The HN title should be changed to Phandroid to minimize confusion. Hackers will be keen enough to infer what the name means. It will also stop any rumors from people that just read headlines and think Google got hacked.
What's to be learned from this?

Server setting needed hardening?

Software needed updating and was vulnerable?

vBulletin is a well used and documented lice of code. I'd love to know what the security experts here think.

I'd love to know what the security experts here think.

Oh goody! Another million credentials to refine my password dictionary!

If it was a known vulnerability there is nothing to learn but "patch your shit". But if you want some advice, the only thing you can learn from somebody exploiting a web application (assuming the hole was in vBulletin, which we have no idea) is that you can't trust the security of web applications. Do all the general system-hardening stuff that nobody ever does, install a webapp firewall, and pray.

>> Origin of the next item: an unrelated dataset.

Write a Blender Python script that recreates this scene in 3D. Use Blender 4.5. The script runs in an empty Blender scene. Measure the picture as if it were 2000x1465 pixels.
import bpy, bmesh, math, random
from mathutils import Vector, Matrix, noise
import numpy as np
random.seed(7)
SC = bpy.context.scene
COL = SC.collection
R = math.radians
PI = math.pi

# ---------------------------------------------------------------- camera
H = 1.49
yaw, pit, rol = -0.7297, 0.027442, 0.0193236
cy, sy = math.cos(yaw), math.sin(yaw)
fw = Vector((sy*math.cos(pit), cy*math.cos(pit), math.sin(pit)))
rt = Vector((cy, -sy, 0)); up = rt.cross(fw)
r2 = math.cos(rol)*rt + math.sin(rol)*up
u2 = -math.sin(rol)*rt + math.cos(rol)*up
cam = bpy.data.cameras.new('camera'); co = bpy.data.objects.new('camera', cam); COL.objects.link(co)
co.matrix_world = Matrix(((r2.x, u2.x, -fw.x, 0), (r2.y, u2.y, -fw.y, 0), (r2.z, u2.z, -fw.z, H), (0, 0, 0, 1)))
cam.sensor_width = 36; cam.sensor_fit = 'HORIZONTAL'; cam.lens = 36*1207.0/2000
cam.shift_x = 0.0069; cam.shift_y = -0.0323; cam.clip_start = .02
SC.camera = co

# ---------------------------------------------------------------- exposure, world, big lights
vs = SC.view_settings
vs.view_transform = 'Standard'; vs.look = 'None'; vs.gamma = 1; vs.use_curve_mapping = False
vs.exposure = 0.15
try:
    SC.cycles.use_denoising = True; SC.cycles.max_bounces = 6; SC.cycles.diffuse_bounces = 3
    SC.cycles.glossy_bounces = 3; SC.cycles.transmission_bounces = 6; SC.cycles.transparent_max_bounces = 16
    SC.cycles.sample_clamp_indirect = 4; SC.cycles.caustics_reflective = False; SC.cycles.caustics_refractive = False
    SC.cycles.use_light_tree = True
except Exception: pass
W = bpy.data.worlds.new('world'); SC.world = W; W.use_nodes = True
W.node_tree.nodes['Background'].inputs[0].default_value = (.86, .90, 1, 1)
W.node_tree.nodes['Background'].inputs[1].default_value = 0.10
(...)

Seems to me that PHP bulletin boards are always a (easy?) target.
"PHP" bulletin boards are the largest there is, VB is the most well known forum software there is... It has nothing to do with PHP, you can exploit any language.
Don't use this as a reason to diss PHP. Almost any target, no matter what language, is vulnerable.
But isn't Android open?

(sorry, that was terrible).

In all fairness, they appear to have handled this incredibly well and have been very informative. Which is much more than can be said for the breaches in most other cases. And at least the passwords were hashed (although how well, they don't really say -- I guess that would be part of the vBulletin package?)
This has been happening a lot lately, wasn't there something with Yahoo! just a few days ago? And I recall one or two others not long since.
The Yahoo one posted yesterday turned out to be a fake claim.
It was definitely not fake; I know a few people who were on the leaked Yahoo Voices list.